- Goal -
Return, exactly as written, every line from the first line of the data below through the line that contains "m.build('basin', m_basin, tub, smooth=50)".

- Supplied material -
-------
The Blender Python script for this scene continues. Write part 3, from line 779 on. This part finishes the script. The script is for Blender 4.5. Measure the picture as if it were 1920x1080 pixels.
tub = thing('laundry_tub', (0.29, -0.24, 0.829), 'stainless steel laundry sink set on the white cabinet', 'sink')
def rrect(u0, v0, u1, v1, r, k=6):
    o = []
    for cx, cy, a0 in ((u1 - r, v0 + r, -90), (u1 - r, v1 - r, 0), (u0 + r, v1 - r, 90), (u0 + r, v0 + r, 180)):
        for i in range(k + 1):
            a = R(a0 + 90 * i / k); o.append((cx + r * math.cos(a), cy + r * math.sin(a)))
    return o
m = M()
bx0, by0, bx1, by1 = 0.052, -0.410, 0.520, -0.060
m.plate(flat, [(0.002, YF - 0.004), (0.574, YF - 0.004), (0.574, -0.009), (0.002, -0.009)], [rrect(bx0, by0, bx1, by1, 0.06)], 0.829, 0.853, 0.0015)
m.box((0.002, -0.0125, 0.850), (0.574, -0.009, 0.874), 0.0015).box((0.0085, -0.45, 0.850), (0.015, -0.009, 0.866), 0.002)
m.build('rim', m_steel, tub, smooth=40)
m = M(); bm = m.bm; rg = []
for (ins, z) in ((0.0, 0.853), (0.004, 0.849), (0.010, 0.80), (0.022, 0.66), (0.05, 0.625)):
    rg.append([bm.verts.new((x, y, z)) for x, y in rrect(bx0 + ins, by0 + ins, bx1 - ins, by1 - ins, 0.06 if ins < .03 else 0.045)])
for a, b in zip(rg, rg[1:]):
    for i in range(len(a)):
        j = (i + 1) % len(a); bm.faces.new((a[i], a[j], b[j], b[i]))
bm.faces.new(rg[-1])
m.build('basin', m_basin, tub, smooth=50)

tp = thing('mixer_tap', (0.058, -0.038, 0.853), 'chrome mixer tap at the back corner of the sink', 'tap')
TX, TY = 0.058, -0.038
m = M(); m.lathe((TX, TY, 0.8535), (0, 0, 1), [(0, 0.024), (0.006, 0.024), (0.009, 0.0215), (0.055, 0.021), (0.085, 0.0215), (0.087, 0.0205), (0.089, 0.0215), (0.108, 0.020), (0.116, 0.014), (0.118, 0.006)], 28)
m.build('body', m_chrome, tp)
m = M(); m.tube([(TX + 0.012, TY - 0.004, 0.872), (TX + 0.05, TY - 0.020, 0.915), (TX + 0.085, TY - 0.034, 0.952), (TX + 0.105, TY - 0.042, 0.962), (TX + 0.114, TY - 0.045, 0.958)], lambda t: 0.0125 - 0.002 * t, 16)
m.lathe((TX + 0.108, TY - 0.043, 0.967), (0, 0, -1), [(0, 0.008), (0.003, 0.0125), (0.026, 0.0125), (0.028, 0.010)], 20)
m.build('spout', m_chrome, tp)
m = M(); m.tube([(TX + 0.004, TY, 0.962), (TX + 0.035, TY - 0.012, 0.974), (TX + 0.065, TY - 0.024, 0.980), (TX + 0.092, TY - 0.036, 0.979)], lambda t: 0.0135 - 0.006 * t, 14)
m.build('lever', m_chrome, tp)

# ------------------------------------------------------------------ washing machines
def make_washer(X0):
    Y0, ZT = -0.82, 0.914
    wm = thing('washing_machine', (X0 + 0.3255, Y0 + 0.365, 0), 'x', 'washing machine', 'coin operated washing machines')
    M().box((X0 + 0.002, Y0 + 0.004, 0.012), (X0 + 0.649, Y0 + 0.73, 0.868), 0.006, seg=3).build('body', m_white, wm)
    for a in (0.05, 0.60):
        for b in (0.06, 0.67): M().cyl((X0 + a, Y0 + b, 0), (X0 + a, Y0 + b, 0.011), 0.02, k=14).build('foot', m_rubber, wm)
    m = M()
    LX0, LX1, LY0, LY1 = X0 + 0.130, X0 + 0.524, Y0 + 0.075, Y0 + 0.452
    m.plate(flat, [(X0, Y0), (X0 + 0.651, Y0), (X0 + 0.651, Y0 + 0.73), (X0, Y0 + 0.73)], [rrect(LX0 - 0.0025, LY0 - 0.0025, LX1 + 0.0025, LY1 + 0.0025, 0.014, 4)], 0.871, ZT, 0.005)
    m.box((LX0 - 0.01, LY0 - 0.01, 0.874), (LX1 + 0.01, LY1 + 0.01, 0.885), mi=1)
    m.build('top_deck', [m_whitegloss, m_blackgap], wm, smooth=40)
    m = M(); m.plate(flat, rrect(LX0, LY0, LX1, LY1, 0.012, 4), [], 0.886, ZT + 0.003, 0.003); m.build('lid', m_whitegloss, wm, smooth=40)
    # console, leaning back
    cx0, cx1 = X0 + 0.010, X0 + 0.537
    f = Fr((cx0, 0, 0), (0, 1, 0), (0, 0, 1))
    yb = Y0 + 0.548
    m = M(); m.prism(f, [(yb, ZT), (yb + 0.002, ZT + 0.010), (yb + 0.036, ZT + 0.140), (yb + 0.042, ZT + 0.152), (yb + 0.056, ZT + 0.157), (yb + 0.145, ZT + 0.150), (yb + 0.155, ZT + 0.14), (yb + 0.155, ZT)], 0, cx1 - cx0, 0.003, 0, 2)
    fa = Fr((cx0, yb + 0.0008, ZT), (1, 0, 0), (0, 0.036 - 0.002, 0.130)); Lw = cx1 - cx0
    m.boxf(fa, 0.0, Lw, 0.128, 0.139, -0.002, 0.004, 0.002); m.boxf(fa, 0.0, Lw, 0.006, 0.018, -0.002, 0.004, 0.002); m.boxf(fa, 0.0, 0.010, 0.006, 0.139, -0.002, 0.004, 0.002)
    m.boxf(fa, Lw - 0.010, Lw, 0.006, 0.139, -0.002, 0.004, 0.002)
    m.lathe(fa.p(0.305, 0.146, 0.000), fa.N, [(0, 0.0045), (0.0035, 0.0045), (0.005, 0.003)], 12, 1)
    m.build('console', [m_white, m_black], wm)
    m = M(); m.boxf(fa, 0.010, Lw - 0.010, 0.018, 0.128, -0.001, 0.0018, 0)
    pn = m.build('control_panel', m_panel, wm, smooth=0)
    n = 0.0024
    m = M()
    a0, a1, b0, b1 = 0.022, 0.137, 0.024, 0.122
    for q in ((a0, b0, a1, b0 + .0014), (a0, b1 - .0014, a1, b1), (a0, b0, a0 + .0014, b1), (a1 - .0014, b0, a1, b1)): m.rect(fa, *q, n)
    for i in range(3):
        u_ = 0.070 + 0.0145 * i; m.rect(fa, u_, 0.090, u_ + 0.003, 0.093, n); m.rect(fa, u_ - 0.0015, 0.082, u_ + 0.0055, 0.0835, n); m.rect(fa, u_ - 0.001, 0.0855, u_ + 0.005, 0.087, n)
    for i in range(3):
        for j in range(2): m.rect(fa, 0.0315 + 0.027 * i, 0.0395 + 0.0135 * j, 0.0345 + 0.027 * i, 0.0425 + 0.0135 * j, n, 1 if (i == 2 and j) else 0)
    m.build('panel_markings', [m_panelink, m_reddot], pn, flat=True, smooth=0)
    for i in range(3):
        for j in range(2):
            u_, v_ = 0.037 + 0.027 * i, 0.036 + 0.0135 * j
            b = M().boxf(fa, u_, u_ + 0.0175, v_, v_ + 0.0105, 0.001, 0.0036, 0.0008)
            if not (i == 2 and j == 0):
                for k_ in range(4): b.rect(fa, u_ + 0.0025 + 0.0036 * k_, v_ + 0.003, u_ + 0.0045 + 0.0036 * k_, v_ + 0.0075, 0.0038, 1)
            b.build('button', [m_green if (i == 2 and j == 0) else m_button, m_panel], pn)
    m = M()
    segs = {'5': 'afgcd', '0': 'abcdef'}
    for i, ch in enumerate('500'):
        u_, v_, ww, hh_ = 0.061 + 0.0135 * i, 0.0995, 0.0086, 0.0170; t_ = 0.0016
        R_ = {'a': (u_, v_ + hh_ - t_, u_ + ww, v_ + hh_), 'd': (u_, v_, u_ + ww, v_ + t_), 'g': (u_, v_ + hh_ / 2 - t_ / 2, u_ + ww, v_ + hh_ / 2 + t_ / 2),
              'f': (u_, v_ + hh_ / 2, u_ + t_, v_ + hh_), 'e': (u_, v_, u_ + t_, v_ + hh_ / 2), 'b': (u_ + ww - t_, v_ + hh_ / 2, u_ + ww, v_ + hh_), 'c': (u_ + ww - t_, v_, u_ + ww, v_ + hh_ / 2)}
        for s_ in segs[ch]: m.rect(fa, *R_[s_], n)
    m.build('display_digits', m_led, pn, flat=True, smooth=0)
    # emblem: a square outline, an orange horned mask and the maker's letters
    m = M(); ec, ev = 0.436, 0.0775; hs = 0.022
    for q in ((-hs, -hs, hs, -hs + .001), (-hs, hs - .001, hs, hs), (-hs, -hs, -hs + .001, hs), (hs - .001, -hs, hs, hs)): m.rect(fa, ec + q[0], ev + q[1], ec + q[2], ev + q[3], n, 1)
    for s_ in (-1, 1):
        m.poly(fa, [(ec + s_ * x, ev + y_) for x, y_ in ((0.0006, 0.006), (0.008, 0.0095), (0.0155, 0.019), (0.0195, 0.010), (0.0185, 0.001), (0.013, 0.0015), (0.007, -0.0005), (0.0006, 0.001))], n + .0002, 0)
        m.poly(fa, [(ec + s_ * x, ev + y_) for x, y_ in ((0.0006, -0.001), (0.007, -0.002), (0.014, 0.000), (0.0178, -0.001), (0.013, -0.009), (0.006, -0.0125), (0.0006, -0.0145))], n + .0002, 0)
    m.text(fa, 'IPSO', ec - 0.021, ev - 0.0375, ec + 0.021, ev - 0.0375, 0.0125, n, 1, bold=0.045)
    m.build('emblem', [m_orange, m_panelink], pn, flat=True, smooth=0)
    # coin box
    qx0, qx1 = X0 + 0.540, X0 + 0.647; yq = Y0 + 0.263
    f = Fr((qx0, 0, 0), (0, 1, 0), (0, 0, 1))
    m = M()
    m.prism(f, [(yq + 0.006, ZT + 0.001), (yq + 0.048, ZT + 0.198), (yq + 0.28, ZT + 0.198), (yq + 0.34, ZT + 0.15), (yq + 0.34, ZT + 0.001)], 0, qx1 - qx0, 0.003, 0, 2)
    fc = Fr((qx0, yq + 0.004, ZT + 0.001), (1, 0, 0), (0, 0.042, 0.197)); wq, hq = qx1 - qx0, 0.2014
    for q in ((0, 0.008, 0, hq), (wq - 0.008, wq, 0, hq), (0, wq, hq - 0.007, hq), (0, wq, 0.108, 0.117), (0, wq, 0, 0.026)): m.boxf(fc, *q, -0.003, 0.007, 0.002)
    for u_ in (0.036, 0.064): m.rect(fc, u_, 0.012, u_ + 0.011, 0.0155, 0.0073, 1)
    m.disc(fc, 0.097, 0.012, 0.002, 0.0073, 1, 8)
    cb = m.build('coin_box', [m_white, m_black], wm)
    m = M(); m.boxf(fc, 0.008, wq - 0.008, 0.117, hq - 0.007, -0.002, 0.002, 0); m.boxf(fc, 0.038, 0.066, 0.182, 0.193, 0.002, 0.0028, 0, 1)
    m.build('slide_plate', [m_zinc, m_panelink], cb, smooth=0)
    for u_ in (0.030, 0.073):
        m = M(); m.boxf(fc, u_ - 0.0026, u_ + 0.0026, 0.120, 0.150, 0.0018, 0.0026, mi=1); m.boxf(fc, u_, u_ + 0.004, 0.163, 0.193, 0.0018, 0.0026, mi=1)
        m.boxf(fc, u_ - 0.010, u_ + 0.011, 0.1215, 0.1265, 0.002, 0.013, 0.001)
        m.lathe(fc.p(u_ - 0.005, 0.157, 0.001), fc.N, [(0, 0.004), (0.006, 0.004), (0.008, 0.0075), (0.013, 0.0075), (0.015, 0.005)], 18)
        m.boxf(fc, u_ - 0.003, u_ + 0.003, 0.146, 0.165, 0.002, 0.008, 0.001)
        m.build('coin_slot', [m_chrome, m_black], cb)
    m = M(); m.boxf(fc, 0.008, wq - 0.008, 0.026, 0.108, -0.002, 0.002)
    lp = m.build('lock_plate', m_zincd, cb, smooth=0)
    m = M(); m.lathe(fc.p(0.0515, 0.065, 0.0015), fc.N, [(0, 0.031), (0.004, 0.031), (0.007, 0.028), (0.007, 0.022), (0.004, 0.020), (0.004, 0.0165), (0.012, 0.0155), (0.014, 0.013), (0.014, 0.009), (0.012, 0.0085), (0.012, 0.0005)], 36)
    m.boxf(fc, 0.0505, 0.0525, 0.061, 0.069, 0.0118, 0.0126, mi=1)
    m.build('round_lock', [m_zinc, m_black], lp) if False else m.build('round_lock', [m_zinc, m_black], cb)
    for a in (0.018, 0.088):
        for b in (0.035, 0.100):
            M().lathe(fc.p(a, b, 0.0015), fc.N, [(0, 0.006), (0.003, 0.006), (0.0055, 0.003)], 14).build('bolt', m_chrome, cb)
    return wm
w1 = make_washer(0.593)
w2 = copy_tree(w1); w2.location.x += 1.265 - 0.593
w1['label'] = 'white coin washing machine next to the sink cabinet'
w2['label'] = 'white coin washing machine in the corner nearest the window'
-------
- Expected answer -
The Blender Python script for this scene continues. Write part 3, from line 779 on. This part finishes the script. The script is for Blender 4.5. Measure the picture as if it were 1920x1080 pixels.
tub = thing('laundry_tub', (0.29, -0.24, 0.829), 'stainless steel laundry sink set on the white cabinet', 'sink')
def rrect(u0, v0, u1, v1, r, k=6):
    o = []
    for cx, cy, a0 in ((u1 - r, v0 + r, -90), (u1 - r, v1 - r, 0), (u0 + r, v1 - r, 90), (u0 + r, v0 + r, 180)):
        for i in range(k + 1):
            a = R(a0 + 90 * i / k); o.append((cx + r * math.cos(a), cy + r * math.sin(a)))
    return o
m = M()
bx0, by0, bx1, by1 = 0.052, -0.410, 0.520, -0.060
m.plate(flat, [(0.002, YF - 0.004), (0.574, YF - 0.004), (0.574, -0.009), (0.002, -0.009)], [rrect(bx0, by0, bx1, by1, 0.06)], 0.829, 0.853, 0.0015)
m.box((0.002, -0.0125, 0.850), (0.574, -0.009, 0.874), 0.0015).box((0.0085, -0.45, 0.850), (0.015, -0.009, 0.866), 0.002)
m.build('rim', m_steel, tub, smooth=40)
m = M(); bm = m.bm; rg = []
for (ins, z) in ((0.0, 0.853), (0.004, 0.849), (0.010, 0.80), (0.022, 0.66), (0.05, 0.625)):
    rg.append([bm.verts.new((x, y, z)) for x, y in rrect(bx0 + ins, by0 + ins, bx1 - ins, by1 - ins, 0.06 if ins < .03 else 0.045)])
for a, b in zip(rg, rg[1:]):
    for i in range(len(a)):
        j = (i + 1) % len(a); bm.faces.new((a[i], a[j], b[j], b[i]))
bm.faces.new(rg[-1])
m.build('basin', m_basin, tub, smooth=50)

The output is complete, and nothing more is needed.